O autor procura indicar que o
principio da sociedade capitalista moderna se assenta nessa dessublimação
institucionalizada. E nesse sentido, a satisfação gera um estilo de vida que
produz a submissão e enfraquece a racionalidade de protesto. O âmbito da
satisfação socialmente permissível é ampliado, mas o principio do prazer é
reduzido. A ampliação da satisfação socialmente concedida proporciona a perda
da consciência em razão das liberdades satisfatórias concedidas por uma
sociedade sem liberdade. Uma sociedade que a sua liberdade é a de escolher o
que lhe for determinado. Isto favorece uma “consciência feliz” que facilita a
aceitação dos malefícios dessa sociedade. A função da dessublimação na
sociedade industrial é a produção do conformismo (cf. Marcuse, 1973, p. 85).
Ora, essa é exatamente a
descrição da estrutura social em que os seres humanos do filme Wall-E estão
enredados. Não apenas na nave, mas muito antes de partir para o espaço estes
humanos já estavam inseridos na estrutura social onde o critério para tomada de
decisões era o estilo de vida hedônico, como foi dito no inicio.
A restituição dos sentidos
tradicionais ao capitão é o que possibilita a este a tomada de consciência e a
possibilidade de julgar se Auto estava certo ou errado, e então, decidir o que
fazer para o bem coletivo, uma ação individual, mas também política.
Envolvimento: a decisão pela experiência como alternativa para a cura.
Mas ainda há outra tese presente
no filme. A de que a mudança social não pode ser apreendida apenas teoricamente
ela deve ser experimentada nas ações em direção ao outro.

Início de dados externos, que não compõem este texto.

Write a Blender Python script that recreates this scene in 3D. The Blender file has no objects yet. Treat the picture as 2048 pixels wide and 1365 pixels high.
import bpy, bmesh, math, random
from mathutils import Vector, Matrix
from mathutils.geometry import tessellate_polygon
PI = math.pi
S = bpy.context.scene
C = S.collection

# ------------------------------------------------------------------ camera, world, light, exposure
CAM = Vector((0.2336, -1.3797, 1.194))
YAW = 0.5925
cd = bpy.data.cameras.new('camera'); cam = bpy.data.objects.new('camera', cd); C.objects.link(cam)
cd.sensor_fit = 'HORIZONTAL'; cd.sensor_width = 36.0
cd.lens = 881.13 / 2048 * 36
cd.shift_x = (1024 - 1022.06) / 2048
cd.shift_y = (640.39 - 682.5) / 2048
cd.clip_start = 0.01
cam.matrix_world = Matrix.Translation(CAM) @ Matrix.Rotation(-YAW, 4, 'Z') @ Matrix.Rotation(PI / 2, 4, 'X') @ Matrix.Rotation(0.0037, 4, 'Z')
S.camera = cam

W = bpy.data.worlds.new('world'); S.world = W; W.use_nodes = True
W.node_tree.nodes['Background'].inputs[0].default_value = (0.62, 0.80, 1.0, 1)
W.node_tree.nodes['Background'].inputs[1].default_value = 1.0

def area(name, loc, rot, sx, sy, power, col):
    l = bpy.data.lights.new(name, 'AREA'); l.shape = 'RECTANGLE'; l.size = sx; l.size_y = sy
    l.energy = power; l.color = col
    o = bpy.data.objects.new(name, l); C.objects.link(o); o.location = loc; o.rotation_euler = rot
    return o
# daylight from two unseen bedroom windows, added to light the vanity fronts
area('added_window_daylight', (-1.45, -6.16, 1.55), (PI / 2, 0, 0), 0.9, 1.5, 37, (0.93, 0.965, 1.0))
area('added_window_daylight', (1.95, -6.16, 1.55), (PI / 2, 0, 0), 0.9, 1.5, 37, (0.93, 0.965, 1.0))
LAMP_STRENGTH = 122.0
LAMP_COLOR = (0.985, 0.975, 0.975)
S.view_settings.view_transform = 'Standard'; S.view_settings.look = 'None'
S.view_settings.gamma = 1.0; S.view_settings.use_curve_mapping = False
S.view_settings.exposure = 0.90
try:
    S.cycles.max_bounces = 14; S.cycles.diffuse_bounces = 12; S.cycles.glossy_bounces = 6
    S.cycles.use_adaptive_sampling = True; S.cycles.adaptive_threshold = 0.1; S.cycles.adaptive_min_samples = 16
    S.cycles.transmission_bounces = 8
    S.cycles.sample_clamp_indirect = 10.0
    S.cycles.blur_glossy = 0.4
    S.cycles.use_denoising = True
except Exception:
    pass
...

EVA só é despertada do seu
entorpecimento para o mundo do trabalho quando o capitão instala nela um projetor
holográfico que projeta as imagens de sua câmera de segurança. Ali ela entra em
contato com o cuidado que Wall-E dispensou a ela, mesmo quando ela não podia
ver esse cuidado. É então que EVA percebe a alternativa para sua forma de vida
que é proposta na performance prática de Wall-E.


A cena final, onde a
subjetivação∕personalização das relações e do próprio indivíduo é devolvida a
Wall-E pelo “beijo” de EVA também indica a necessidade desse contato
experiencial para a “libertação” da despersonalização que Wall-E tinha passado.
Essa cena dialoga com a cena de
outro filme, a saber, Gênio Indomável. Na cena na conversa no parque entre o
terapeuta Sean e o problemático paciente Will Hunting o terapeuta alerta. O
conhecimento teórico é capaz apenas de produzir mais psicopatologias e espírito
de competitividade. Para a humanização de um relacionamento é necessário que
haja imersão na experiência, que haja interesse de ambas as partes e abertura.
Que haja envolvimento e experiência. Relações superficiais como as criadas no
mundo do trabalho e consumo só podem produzir mais experiências superficiais e
destituídas de sentido, aprofundando o problema já existente.
Wall-E é um conto infantil que
faz uma critica inteligente a estrutura das relações contemporâneas baseadas na
segurança pueril criada pelo mundo do trabalho, pela incerteza da falta de
referenciais de éticos (tradição) para tomada de decisões e que fala da
consequência subjetiva destas transformações contemporâneas, tanto quanto das
consequências macropolíticas que elas ganham.
Referencias:
ARENDT, Hannah. A tradição e a
época moderna. In: Entre o passado e o futuro. São Paulo: Perspectiva, 2009, p.
43-68.
BAUMAN, Zygmunt. Critica – privatizada
e desarmada. In: A sociedade individualizada. Vidas contadas e histórias
vividas. Rio de Janeiro: Jorge Zahar Ed., 2008, p. 129 – 141.
FROMM, Erich. Os dois aspectos da
liberdade para o homem moderno. In: O medo à liberdade. Rio de Janeiro: Zahar
Editores, 1983, p. 90 – 113.
GIDDENS, Anthony. Modernidade e
identidade. Rio de Janeiro: Jorge Zahar Ed., 2002.
HABERMAS, Jürgen. A entrada na
pós-modernidade: Nietzsche como ponto de inflexão. In: O discurso filosófico da
modernidade. São Paulo: Martins Fontes, 2002, p. 121-151.
MARCUSE, Hebert. A ideologia da
sociedade industrial. O homem unidimensional. Rio de Janeiro: Zahar editores,
1973.
PIRES, Anderson. A sociedade do
glamour, ética do consumismo e a ontologia da verdade. In: Revista brasileira
de psicoteologia. Disponível em: <>. Acessado em: 22-04-2013.
WEBER, Max. A ética protestante e
o espírito do capitalismo. São Paulo: Companhia das Letras, 2004.